:: Given material ::

|---|

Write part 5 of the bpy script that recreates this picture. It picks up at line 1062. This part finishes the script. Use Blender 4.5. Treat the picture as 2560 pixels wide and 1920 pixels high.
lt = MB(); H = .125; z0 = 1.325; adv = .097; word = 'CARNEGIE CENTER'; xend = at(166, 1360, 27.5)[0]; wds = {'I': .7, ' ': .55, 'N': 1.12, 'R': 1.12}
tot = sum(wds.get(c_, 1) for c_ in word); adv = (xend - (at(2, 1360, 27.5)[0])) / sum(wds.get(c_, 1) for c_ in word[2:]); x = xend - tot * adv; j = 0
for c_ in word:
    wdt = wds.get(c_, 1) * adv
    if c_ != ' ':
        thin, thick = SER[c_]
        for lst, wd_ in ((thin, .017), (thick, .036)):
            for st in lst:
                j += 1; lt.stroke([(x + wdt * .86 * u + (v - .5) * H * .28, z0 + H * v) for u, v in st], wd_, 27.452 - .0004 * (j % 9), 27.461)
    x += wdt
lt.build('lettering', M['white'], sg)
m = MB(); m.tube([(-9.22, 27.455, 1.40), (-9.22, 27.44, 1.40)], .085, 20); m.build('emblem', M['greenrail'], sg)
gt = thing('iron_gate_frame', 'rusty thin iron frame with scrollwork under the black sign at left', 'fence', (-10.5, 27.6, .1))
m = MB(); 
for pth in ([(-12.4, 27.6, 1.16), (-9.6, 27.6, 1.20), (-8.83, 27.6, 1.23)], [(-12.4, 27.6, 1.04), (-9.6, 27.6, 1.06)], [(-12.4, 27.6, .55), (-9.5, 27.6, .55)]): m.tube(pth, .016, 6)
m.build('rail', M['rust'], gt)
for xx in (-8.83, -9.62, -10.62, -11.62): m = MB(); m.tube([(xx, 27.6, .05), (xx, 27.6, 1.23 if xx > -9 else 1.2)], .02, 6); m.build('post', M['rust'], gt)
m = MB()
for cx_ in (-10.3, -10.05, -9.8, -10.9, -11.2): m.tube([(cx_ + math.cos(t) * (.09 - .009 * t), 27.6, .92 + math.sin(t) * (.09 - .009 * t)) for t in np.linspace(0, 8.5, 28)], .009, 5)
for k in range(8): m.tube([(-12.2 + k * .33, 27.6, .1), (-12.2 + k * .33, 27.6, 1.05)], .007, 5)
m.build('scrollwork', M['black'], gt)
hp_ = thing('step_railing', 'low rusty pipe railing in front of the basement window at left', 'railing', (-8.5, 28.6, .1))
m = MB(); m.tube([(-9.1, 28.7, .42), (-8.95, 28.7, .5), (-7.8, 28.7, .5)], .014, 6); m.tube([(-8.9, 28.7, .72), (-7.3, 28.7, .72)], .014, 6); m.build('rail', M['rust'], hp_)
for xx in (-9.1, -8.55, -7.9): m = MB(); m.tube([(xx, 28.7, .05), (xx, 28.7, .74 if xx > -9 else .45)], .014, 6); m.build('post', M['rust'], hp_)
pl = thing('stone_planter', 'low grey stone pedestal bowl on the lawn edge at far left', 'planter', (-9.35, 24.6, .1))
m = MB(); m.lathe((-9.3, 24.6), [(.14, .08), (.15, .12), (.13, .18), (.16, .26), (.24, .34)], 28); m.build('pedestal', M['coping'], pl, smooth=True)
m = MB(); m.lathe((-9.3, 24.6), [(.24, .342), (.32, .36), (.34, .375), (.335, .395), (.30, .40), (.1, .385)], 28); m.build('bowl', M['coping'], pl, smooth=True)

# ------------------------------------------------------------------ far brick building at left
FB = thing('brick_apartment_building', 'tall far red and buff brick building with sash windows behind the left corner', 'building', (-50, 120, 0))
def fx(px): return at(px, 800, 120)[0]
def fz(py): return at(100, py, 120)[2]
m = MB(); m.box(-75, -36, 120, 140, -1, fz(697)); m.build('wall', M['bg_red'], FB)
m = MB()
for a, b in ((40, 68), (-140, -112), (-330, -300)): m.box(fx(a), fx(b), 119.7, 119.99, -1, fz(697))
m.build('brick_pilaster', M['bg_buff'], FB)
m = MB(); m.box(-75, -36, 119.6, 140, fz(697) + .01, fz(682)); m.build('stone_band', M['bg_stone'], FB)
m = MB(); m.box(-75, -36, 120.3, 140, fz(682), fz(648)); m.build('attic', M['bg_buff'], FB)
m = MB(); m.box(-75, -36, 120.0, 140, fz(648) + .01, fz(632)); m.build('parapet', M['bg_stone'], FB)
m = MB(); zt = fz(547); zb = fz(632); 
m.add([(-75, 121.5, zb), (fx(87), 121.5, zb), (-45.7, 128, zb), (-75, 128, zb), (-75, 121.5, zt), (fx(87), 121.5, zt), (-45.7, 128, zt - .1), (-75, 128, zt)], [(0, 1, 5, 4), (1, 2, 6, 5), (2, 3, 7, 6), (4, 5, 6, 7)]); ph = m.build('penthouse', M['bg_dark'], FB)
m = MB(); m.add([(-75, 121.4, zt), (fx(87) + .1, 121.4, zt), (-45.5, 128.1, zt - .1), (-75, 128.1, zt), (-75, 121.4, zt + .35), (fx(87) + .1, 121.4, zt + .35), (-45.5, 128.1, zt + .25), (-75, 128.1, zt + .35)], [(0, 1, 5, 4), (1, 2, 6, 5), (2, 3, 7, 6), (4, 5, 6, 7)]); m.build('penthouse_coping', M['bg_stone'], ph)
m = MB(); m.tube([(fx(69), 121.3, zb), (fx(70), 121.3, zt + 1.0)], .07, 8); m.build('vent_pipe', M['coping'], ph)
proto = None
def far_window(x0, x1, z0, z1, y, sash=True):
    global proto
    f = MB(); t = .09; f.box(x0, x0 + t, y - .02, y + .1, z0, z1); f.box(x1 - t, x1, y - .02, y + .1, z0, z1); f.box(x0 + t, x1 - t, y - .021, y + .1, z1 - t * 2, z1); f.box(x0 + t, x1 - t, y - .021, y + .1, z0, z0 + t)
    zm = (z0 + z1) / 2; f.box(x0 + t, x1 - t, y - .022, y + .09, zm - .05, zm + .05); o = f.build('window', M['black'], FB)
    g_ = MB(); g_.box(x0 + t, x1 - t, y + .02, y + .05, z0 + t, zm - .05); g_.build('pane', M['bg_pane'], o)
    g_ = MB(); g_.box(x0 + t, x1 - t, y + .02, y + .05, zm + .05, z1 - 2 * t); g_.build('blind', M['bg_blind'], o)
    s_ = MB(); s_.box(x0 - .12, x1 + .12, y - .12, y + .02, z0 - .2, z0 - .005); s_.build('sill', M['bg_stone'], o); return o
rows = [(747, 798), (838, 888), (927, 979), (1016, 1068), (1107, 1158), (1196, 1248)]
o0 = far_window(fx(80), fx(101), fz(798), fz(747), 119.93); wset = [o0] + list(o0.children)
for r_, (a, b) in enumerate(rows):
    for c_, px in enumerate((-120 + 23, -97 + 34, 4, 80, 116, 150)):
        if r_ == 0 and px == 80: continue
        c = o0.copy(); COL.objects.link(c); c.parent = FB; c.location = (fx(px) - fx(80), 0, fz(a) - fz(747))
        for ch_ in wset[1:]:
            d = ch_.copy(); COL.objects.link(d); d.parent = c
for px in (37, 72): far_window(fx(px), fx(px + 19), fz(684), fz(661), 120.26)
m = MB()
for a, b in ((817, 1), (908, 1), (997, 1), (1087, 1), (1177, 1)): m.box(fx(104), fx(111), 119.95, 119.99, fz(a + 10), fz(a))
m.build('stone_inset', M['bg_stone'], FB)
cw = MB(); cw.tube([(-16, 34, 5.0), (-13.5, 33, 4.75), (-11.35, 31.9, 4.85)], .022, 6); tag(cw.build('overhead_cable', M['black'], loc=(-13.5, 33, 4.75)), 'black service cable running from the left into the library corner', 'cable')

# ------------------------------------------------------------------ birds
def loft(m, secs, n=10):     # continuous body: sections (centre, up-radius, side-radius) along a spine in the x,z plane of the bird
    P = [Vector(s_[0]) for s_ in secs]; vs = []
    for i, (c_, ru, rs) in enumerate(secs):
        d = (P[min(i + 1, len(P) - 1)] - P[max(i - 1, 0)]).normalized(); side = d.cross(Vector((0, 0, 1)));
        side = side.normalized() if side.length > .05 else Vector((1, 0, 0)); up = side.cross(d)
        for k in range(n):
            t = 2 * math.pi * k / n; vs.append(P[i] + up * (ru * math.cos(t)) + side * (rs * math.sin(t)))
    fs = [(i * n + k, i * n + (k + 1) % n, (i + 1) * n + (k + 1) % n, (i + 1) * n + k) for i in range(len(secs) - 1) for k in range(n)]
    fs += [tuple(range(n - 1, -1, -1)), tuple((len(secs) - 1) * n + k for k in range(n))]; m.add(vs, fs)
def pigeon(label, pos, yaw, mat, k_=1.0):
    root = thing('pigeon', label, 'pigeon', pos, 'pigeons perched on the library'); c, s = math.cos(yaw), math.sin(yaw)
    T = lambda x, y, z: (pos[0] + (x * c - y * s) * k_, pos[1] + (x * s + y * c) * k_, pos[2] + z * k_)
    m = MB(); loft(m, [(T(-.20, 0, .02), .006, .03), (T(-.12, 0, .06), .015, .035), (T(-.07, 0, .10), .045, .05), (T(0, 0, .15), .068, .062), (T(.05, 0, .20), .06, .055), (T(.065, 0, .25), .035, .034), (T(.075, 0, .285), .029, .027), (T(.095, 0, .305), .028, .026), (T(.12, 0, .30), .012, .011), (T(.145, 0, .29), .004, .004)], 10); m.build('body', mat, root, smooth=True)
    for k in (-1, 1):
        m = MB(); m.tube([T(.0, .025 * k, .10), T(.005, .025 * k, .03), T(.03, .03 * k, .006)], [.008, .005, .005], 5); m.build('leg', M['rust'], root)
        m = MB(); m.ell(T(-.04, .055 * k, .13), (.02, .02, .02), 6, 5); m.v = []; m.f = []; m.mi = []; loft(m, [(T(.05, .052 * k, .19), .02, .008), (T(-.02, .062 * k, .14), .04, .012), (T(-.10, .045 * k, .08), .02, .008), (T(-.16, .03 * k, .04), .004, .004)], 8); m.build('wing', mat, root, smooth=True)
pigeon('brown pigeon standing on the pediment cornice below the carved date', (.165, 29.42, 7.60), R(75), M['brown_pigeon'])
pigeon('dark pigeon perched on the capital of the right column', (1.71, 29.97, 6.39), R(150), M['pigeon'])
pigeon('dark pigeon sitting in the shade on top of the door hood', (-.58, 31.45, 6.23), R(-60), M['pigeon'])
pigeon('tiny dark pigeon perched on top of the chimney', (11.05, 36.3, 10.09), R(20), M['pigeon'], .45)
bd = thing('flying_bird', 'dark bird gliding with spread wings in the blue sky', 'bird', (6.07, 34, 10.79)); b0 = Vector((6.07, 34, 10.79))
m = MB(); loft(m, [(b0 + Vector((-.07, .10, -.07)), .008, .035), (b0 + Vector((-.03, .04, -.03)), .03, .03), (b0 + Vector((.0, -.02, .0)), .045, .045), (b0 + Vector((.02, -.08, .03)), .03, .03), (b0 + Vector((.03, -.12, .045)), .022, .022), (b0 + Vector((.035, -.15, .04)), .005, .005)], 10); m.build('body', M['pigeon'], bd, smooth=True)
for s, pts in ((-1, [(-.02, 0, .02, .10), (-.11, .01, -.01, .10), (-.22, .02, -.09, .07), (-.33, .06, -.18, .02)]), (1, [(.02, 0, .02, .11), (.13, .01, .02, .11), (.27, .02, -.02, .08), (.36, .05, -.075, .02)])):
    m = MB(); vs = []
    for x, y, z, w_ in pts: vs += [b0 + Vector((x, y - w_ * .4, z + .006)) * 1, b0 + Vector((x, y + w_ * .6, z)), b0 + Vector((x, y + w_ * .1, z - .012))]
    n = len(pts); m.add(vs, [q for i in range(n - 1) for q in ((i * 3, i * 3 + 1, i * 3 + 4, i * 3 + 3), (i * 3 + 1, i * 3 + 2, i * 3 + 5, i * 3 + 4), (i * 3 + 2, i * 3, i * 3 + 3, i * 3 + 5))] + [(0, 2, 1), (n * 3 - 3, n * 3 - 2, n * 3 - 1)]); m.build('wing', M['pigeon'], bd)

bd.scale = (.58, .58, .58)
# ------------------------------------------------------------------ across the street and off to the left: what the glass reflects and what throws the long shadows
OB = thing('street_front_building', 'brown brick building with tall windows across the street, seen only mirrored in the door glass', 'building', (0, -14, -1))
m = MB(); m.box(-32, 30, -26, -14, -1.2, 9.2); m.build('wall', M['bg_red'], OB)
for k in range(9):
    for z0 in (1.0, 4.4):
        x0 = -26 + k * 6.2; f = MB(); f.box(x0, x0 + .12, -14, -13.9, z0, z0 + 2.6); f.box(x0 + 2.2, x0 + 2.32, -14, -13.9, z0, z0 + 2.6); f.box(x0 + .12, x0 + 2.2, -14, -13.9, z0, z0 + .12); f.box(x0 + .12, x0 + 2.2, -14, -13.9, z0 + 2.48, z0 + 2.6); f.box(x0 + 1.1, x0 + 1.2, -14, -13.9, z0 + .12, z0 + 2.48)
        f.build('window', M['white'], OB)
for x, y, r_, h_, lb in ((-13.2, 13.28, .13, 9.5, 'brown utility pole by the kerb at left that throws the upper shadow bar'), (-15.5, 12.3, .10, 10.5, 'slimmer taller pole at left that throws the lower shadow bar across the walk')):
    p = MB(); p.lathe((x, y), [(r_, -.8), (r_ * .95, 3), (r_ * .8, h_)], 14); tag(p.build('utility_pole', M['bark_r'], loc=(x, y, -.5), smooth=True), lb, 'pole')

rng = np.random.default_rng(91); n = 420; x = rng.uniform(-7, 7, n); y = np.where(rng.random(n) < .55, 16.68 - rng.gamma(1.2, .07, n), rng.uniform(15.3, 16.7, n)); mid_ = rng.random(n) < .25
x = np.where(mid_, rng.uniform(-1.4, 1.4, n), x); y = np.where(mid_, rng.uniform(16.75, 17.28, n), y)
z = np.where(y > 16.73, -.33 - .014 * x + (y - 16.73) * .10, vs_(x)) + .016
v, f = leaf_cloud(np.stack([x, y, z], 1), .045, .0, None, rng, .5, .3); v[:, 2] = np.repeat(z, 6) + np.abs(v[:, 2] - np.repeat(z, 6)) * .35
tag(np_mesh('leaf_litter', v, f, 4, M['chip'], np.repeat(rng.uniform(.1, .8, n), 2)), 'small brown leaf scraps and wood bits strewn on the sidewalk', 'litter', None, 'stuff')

|---|

:: Objective ::
In the listing above, find each line with the word "that" and copy it.

:: Worked solution ::
Write part 5 of the bpy script that recreates this picture. It picks up at line 1062. This part finishes the script. Use Blender 4.5. Treat the picture as 2560 pixels wide and 1920 pixels high.
for x, y, r_, h_, lb in ((-13.2, 13.28, .13, 9.5, 'brown utility pole by the kerb at left that throws the upper shadow bar'), (-15.5, 12.3, .10, 10.5, 'slimmer taller pole at left that throws the lower shadow bar across the walk')):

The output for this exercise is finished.